Vou pronunciar-me sobre um tema delicado. Não poderia deixar de fazê-lo, mas como é meu costume, antes de qualquer atitude ou tomada de decisão, pensei e repensei sobre o que fazer, e neste caso aconteceu o mesmo.
Trata-se de não ficar indiferente à postura tomada por um amigo que se chama Jorge Falcato Simões, paraplégico desde 1978.
Jorge, aceitaste corajosamente ser candidato a deputado como independente pelo círculo de Lisboa, pelo Bloco de Esquerda.
Como é natural nestas coisas, devido à tua condição, estás a ser alvo de severas críticas, tais como: "estão a aproveitar-se de ti" ou "tu a aproveitares-te dos outros". Estão completamente errados, fazem-no porque não te conhecem como eu conheço. Corria o ano de 2011, ano em que tive o privilégio de te conhecer através de outro ser maravilhoso e amigo incondicional da nossa causa, teu colega arquiteto Pedro Homem de Gouveia. Estava eu juntamente com mais três amigos a preparar a 1.ª Marcha pela Igualdade em Lisboa e em boa hora aceitei o convite para ir reunir-me convosco.
Penso, devido à minha deficiência, ter todas as condições para compreender a tua decisão amigo, e colocar-me na tua pele, afinal a pele do outro. Assim como eu, estás confinado a uma cadeira de rodas, eu devido a acidente de viação, tu porque uma das balas disparadas por um assassino te atingiu em 1979, quando manifestavas a tua opinião acerca daquilo com que não concordavas e que é legítimo fazer-se em democracia, já nessa altura lutavas por direitos humanos, e tens todo o direito de optar por dar a cara pelo partido que defende as tuas/nossas causas, princípios e reivindicações.
Como eu te entendo, Jorge Falcato! O partido pelo qual estás a dar a cara foi o único que me/nos apoiou quando realizamos a vigília em frente à Assembleia da República em 2012, quando realizei a greve de fome também em frente à Assembleia da República em 2013, assim como me apoiou na minha viagem de protesto em cadeira de rodas até ao Ministério da Solidariedade e Segurança Social em 2014 com a presença da deputada Helena Pinto à minha chegada, e nos recebeu em audição parlamentar recentemente. Aquele mesmo partido que tomou a iniciativa de apresentar um projecto de lei pelo direito à Vida Independente. (neste particular o PCP agiu da mesma forma, facto que devo realçar).
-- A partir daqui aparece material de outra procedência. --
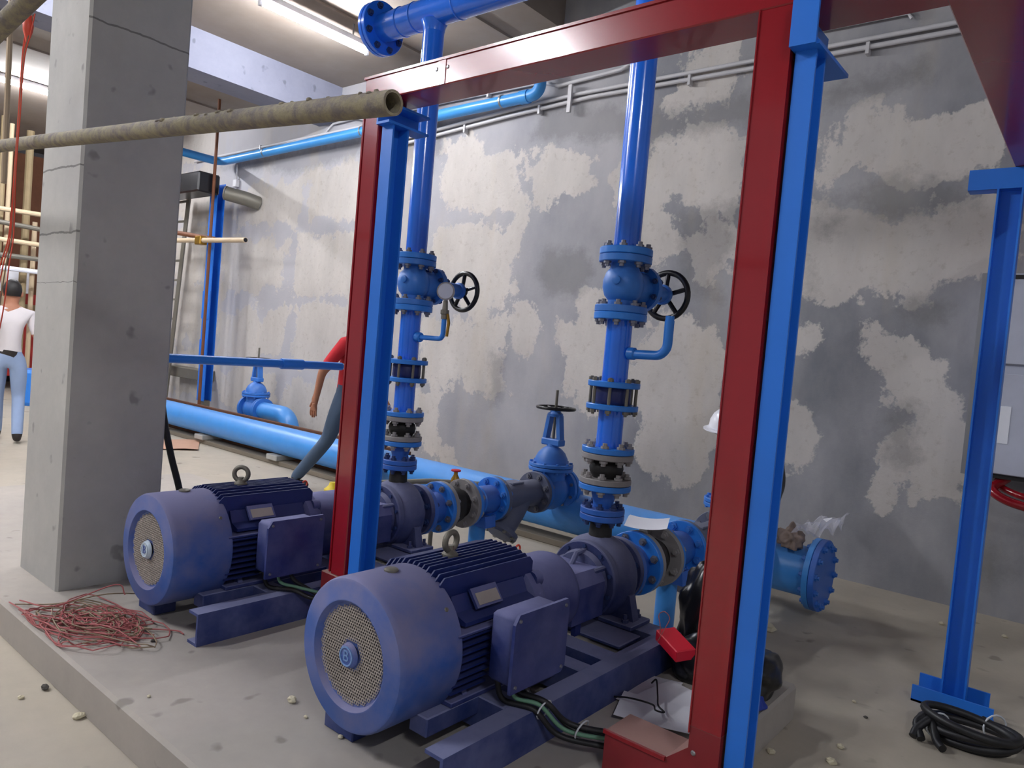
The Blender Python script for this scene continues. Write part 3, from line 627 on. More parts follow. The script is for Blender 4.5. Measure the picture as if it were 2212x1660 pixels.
part('weld_bead', MB().lathe([(-.006, .083), (0, .086), (.006, .083)], (-3.42, RY, 3.335), X_, 40), 'riser', t)
part('weld_bead', MB().lathe([(-.006, .083), (0, .086), (.006, .083)], (-3.30, RY, 3.335), X_, 40), 'riser', t)
part('weld_bead', MB().lathe([(-.006, .083), (0, .086), (.006, .083)], (-2.96, RY, 3.335), X_, 40), 'riser', t)
part('flange', MB().disc((-3.61, RY, 3.335), X_, .155, .028), 'riser', t)
part('blank_flange', MB().disc((-3.642, RY, 3.335), X_, .155, .028), 'riser', t)
bolts(t, (-3.626, RY, 3.335), X_, .125, .06, 'darkbolt', 8, r=.012)
for X in (-3.155, -1.76): part('saddle_weld', MB().lathe([(0, .061), (.03, .065), (.06, .076)], (X, RY, 3.215), Z_, 32), 'riser', t)

# ------------------------------------------------------------------ suction line along Y at z = .455
SZ = .455
def suction(X, which):
    ay = lambda y: (X, y, SZ)
    t = thing('suction_reducer', ay(3.08), 'short blue flanged pipe at the suction side of the %s pump' % which, 'pipe', 'suction reducers')
    part('flange', MB().disc(ay(3.081), Y_, .15, .03), 'pipe_dusty', t)
    part('pipe', MB().lathe([(0, .082), (.05, .088), (.13, .098)], ay(3.09), Y_, 32), 'pipe_dusty', t)
    part('flange', MB().disc(ay(3.228), Y_, .158, .03), 'pipe', t)
    bolts(t, ay(3.066), Y_, .122, .06, 'darkbolt', 8, r=.012)
    t = thing('rubber_expansion_joint', ay(3.25), 'rubber joint with grey brown flanges on the %s suction line' % which, 'joint', 'suction rubber joints')
    part('flange', MB().disc(ay(3.26), Y_, .157, .03), 'greyflange', t)
    part('bellows', MB().lathe([(0, .09), (.03, .09), (.05, .11), (.085, .12), (.12, .11), (.14, .09), (.17, .09)], ay(3.27), Y_, 32), 'rubber', t)
    part('flange', MB().disc(ay(3.455), Y_, .157, .03), 'greyflange', t)
    bolts(t, ay(3.244), Y_, .13, .064, 'bolt', 8, r=.012)
    bolts(t, ay(3.471), Y_, .13, .064, 'greyflange', 8, r=.012)
    t = thing('suction_spool', ay(3.48), 'blue flanged spool with weld seam on the %s suction line' % which, 'pipe', 'suction spools')
    part('flange', MB().disc(ay(3.488), Y_, .15, .03), 'pipe', t)
    part('pipe', MB().lathe([(0, .094), (.26, .094)], ay(3.485), Y_, 36), 'pipe_dusty', t)
    part('weld_bead', MB().lathe([(-.006, .094), (0, .099), (.006, .094)], ay(3.59), Y_, 36), 'pipe', t)
    part('flange', MB().disc(ay(3.745), Y_, .148, .03), 'pipe', t)
    t = thing('pipe_support', (X, 3.62, 0), 'blue tubular floor support under the %s suction pipe' % which, 'support', 'pipe supports')
    part('leg', MB().cyl((X, 3.62, .006), (X, 3.62, .30), .055, 24), 'light_pipe', t)
    part('saddle', MB().prism([(-.11, 0), (.11, 0), (.11, .012), (.1, .075), (.06, .06), (-.06, .06), (-.1, .075), (-.11, .012)], (X, 3.575, .295), X_, Z_, (0, .10, 0)), 'pipe_dusty', t, smooth=False)
    part('base_plate', MB().box(X-.09, X+.09, 3.53, 3.71, 0, .008), 'pipe', t, smooth=False)
    t = thing('y_strainer', ay(3.77), 'grey cast iron strainer with slanted leg on the %s suction line' % which, 'strainer', 'suction strainers')
    part('flange', MB().disc(ay(3.778), Y_, .146, .03), 'strainer', t)
    part('body', MB().lathe([(0, .096), (.08, .092), (.2, .098), (.34, .094), (.42, .096)], ay(3.78), Y_, 32), 'strainer', t)
    part('flange', MB().disc(ay(4.215), Y_, .15, .03), 'strainer', t)
    d = Vector((.0, -.62, -.78)).normalized(); c = Vector(ay(4.06))
    part('leg', MB().lathe([(0, .09), (.14, .094), (.27, .088), (.30, .088)], c, d, 32), 'strainer', t)
    cv = part('leg_cover', MB().lathe([(.285, .09), (.29, .125), (.32, .125), (.325, .10), (.335, .09)], c, d, 32), 'strainer', t)
    u = d.orthogonal().normalized(); v_ = d.cross(u)
    for k in range(8):
        a = math.radians(45*k); p = c+d*.32+(u*math.cos(a)+v_*math.sin(a))*.107
        subpart('bolt', MB().lathe([(0, .014), (.014, .014)], p, d, 6), 'oldsteel', cv, smooth=False)
    part('top_rib', MB().box(X-.05, X+.05, 3.9, 4.02, SZ+.085, SZ+.1, .004), 'strainer', t, smooth=False)
    bolts(t, ay(3.7615), Y_, .12, .064, 'valve', 8, r=.013)
    bolts(t, ay(4.2315), Y_, .122, .064, 'bolt', 8, r=.013)
    gate(X, 4.39, SZ, 'blue rising stem gate valve with black wheel on the %s suction line' % which if which == 'far' else 'blue gate valve under the white helmet behind the right red post')
    t = thing('header_stub', ay(4.56), 'blue elbow joining the %s suction valve to the floor header' % which, 'pipe', 'header stubs')
    part('flange', MB().disc(ay(4.578), Y_, .15, .03), 'pipe', t)
    part('elbow', MB().tube([ay(4.57), ay(4.60)] + arc((X, 4.60, SZ-.10), Z_, Y_, .10, 0, 80, 6)[1:] + [(X, 4.70, .33)], .094, 28), 'pipe', t)
    bolts(t, ay(4.563), Y_, .122, .06, 'bolt', 8, r=.013)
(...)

Nós temos direitos e deveres como os demais… Somos cidadãos e cidadãs que nos orgulhamos das nossas deficiências e nos recusamos a ser encarados como "coitadinhos" ou a viver da "caridadezinha" dos nossos órgãos governamentais e das instituições. Queremos ter direito à dignidade e ao tratamento condigno por parte do Estado e da sociedade… Recusamo-nos à institucionalização compulsiva e reivindicamos o direito a ser mantidos no seio da nossa família e do nosso ambiente social, ao direito de ir e vir, educação em pleno, formação condigna. Enfim, exigimos ser tratados como gente que somos.
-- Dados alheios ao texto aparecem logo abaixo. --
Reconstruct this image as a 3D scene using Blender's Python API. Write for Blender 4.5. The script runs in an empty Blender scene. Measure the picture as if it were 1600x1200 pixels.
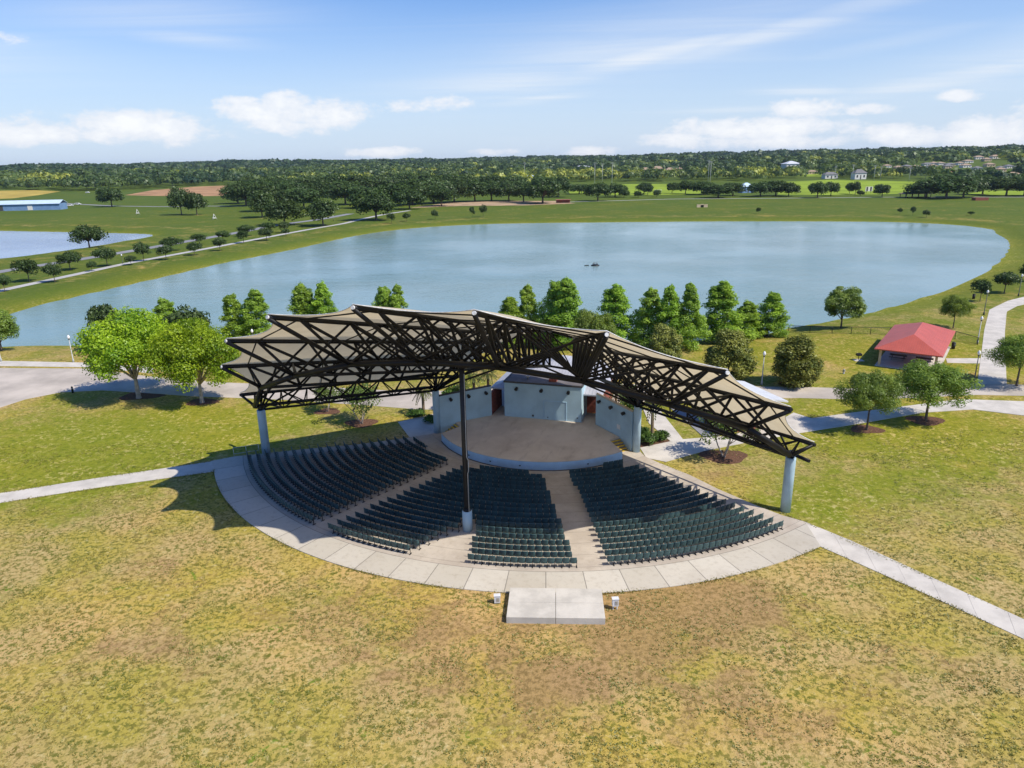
import bpy, math, random
import numpy as np
from mathutils import Vector, Matrix

random.seed(7)
HAZE = .00004
SC = bpy.context.scene
COL = SC.collection
R_ = math.radians

# ------------------------------------------------------------------ camera model and frames
F, CX, CY, CAMH = 1120.0, 800.0, 600.0, 30.0
PITCH, ROLL = R_(17.3), R_(0.95)
FW = np.array([0, math.cos(PITCH), -math.sin(PITCH)])
UP0 = np.array([0, math.sin(PITCH), math.cos(PITCH)])
CR, SR_ = math.cos(ROLL), math.sin(ROLL)
RIGHT = CR * np.array([1., 0, 0]) - SR_ * UP0
UP = SR_ * np.array([1., 0, 0]) + CR * UP0
EYE = np.array([0, 0, CAMH])


def ray(x, y):
    return FW + (x - CX) / F * RIGHT - (y - CY) / F * UP


def P(x, y, z=0.0):                       # photograph position -> point at height z
    d = ray(x, y)
    return EYE + d * ((z - CAMH) / d[2])


TH = R_(-16.8)                             # the amphitheatre's own axes
O = np.array([3.7, 79.5, 0])
EU = np.array([math.cos(TH), math.sin(TH), 0])
EV = np.array([-math.sin(TH), math.cos(TH), 0])


def L(u, v, z=0.0):
    return O + u * EU + v * EV + np.array([0, 0, z])


def toL(p):
    q = np.asarray(p, float) - O
    return q @ EU, q @ EV


def sstep(a, b, x):
    t = np.clip((np.asarray(x, float) - a) / (b - a), 0, 1)
    return t * t * (3 - 2 * t)


# ------------------------------------------------------------------ terrain
WATER = -1.1
SHORE_PX = [(-60, 545), (0, 540), (60, 538), (125, 538), (250, 541), (400, 540), (560, 537), (700, 537), (850, 537), (980, 536),
            (1080, 532), (1150, 526), (1210, 518), (1237, 510), (1285, 503), (1340, 492), (1400, 477), (1470, 455), (1520, 436),
            (1552, 415), (1570, 397), (1576, 383), (1570, 373), (1551, 364), (1553, 359), (1520, 354), (1470, 350), (1400, 347), (1300, 346), (1200, 346),
            (1100, 346), (1000, 347), (900, 348), (800, 349), (740, 351), (680, 354), (620, 359), (570, 366), (520, 376), (470, 388),
            (420, 398), (350, 411), (280, 428), (200, 446), (120, 464), (60, 478), (25, 488), (10, 494), (-60, 510)]
POND2_PX = [(-90, 412), (0, 405), (60, 397), (140, 386), (190, 377), (228, 371), (238, 368), (230, 366), (200, 365), (110, 363), (0, 361), (-90, 359)]
SHORE = np.array([P(x, y, WATER)[:2] for x, y in SHORE_PX])
POND2 = np.array([P(x, y, WATER)[:2] for x, y in POND2_PX])


def smooth_poly(q, n=2):
    for _ in range(n):
        a = np.roll(q, -1, 0)
        q = np.stack([q * .75 + a * .25, q * .25 + a * .75], 1).reshape(-1, 2)
    return q


SHORE = smooth_poly(SHORE)
POND2 = smooth_poly(POND2)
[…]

Jorge, como eu gostaria que a tua eleição fosse uma realidade… Entre outras situações seria caricato ver transportarem-te em cadeirinha... aos ombros... como um saco de batatas... até chegares ao teu lugar no Parlamento, isto é, se o tiveres, pois como bem sabes nem o órgão máximo da nossa democracia reúne condições para nos receber, por lá fazem-se as leis mas para os outros cumprirem.
Jorge, como não voto no círculo de Lisboa, mas sim no de Santarém, o meu voto não contará para a tua eleição, mas contará para a nossa indignação.
Sei que alguns amigos e amigas, irão criticar-me também nesta tomada de posição. Assumo esta postura, não porque tenha veia de político ou tenha aderido ao Bloco de Esquerda, mas pela causa e porque sempre valorizei os programas e pessoas, e não os partidos, e porque lhe estou grato pelo apoio prestado e porque confio que muito mais poderá fazer por nós. Os outros partidos, aqueles que têm ocupado o poder desde há muitos anos, já tiveram todas as oportunidades para mudarem o sentido das coisas e têm-se recusado a fazê-lo, embora tenham feito promessas e as não tivessem cumprido.
Jorge, como não voto no teu circulo eleitoral, o meu voto não irá contribuir para a tua eleição, mas contribuirá para o reforço e afirmação de quem nos defende.
Aos amigos e amigas que não concordam com esta tua / nossa postura, com o todo o direito que a liberdade lhes confere, não peço desculpa por tomar esta posição, antes pelo contrário, porque quero ser livre de pensar, agir e manifestar-me de acordo com as regras mais básicas de qualquer regime democrático.